Поэма «Солнцедар» - по -гомеровски выпуклый эпос об утраченной юности, - с дешевым вином, беляшами, электрогитарной романтикой. Наверное, она останется Песней Песней о временах ГКЧП и стрельбы из танков по Белому Дому, как «Слово о полку Игоревые»-о временах драчливых князей, «паволок»( у Кибирова «кримплена»), крепостных «забрал» и «кычащих» на них «зигзиц». «Возмущенный Василий покрыл матюками мой портфель и меня. Но смирился потом. И ( как Пруста герой) по волнам моей памяти вмиг поплыл я , глоток за глотком…И сейчас же в ответ что-то грянули струны самодельных электрогитар! И восстала из тьмы моя бедная юность, голубой заметался пожар!» Микроскопическая точность деталей способна привнести в этот ирои-комический мажор такие септаккордовые звучания, что , как говорится, пробивает чакру. « Рядом с Блоком пришпилены были к обоям переснятые Йоко и Джон, Ринго с Полом, чуть ниже --пятно голубое, огоньковский Дега…Раздражен грохотанием магнитофонной приставки «Нота-М», появлялся отец. Я в ответ ему что-то заносчиво тявкал. Вот и мама. «Сынок твой наглец!» Поэтические зарисовки Кибирова, запечатлевшие женские портреты, поражают фламандской сочностью: «…И так полны безмозглой чистоты твои глаза и так твой мир огромен, и неожидан, и притом укромен, и так твой день бескраен и богат...» («Двадцать сонетов к Саше Запоевой.»)

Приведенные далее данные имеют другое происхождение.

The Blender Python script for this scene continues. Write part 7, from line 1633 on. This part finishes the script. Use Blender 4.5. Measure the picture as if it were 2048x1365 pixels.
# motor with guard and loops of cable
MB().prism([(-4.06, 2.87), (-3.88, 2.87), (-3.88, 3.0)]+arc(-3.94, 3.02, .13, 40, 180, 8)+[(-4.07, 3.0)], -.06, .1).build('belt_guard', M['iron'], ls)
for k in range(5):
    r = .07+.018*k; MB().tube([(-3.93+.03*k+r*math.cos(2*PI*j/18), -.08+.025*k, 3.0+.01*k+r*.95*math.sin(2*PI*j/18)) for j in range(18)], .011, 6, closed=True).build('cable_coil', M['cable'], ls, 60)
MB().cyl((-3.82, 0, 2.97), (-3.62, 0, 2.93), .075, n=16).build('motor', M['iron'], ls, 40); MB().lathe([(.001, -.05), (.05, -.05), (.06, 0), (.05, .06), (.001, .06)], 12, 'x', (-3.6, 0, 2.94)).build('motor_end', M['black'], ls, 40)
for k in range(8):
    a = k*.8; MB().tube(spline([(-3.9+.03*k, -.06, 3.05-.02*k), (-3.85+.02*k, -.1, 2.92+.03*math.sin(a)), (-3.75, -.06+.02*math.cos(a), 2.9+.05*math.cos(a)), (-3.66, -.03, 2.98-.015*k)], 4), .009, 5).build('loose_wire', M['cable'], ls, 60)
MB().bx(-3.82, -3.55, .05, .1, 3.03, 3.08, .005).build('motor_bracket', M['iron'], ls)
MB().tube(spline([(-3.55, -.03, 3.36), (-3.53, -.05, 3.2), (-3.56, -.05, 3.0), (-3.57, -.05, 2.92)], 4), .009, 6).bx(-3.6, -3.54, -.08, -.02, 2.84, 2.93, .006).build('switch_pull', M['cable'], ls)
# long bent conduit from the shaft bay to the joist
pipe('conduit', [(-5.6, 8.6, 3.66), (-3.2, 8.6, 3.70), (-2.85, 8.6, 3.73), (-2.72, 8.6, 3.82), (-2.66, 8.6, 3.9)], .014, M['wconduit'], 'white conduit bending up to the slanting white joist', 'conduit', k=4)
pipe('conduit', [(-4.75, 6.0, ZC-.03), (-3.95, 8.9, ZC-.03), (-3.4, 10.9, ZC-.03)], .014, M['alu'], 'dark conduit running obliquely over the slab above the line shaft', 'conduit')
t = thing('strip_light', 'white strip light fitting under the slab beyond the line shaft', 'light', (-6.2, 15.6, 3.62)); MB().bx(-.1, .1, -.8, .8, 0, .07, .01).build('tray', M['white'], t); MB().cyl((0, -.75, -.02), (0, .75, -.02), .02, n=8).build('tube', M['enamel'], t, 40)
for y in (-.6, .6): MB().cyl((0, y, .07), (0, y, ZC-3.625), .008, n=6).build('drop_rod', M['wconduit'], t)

Вороша страницы книги Тимура Кибирова, увы, теперь уже как бы ворошишь прошлое. Да и сам певец во стане перестройки это понимает. Перейдя с сиюминутно-публицистичных на «вечные» темы, оснащенный ядовитыми жалами неупокоенный дух Поэта -пророка возвращается в хитиновую оболочку филистерства. «Овощные», говоря термином Эдички Лимонова, эклоги и баллады Кибирова - это уже своеобразный изящно-словесный самотермидор, который, видимо, неизбежен, как неотвратимы обуржуазившийся Рембо, Есенин в петле и Маяковский с пулевой дыркой в виске. «Пойдем, товарищ, на попятный», - обращается Поэт к своему лиро-эпическому двойнику Сергею Гандлевскому. И констатирует: «И мы уходим, мы уходим неловко как-то, несуразно, скуля и огрызаясь грозно, бессмысленно и безобразно…» И все-таки в отъехавшем от нас прошлом все еще гремит вечевой мегафон на площади, брякает башлачовская струна, гудит, все заглушая, шаманствующая бас-гитара(герой «Солнцедара» незадачливый бас-гитарист). Сказанное и спетое импровизатором-Кибировым, сказано так, как никогда до него - полемично, агрессивно, беспощадно и порою даже убийственно-точно.
И Вознесенский пишет, что душа -
Санузел совмещенный…Ну, не знаю.
Возможно…Я хочу сказать -прощай,
читатель. Я на этом умолкаю.
И если нашедший тихую гавань в Омске* наш в доску метаметафорист-концептуал Саша Пименов вопрошает: «Да был ли корабль?- не только как символ стихов» ( альманах «Каменный мост»-2004, Томск), можно уверенно ответить на этот запрос прошлому из настоящего- был.
* Ныне Александр Пименов живёт и работает в Новосибирске.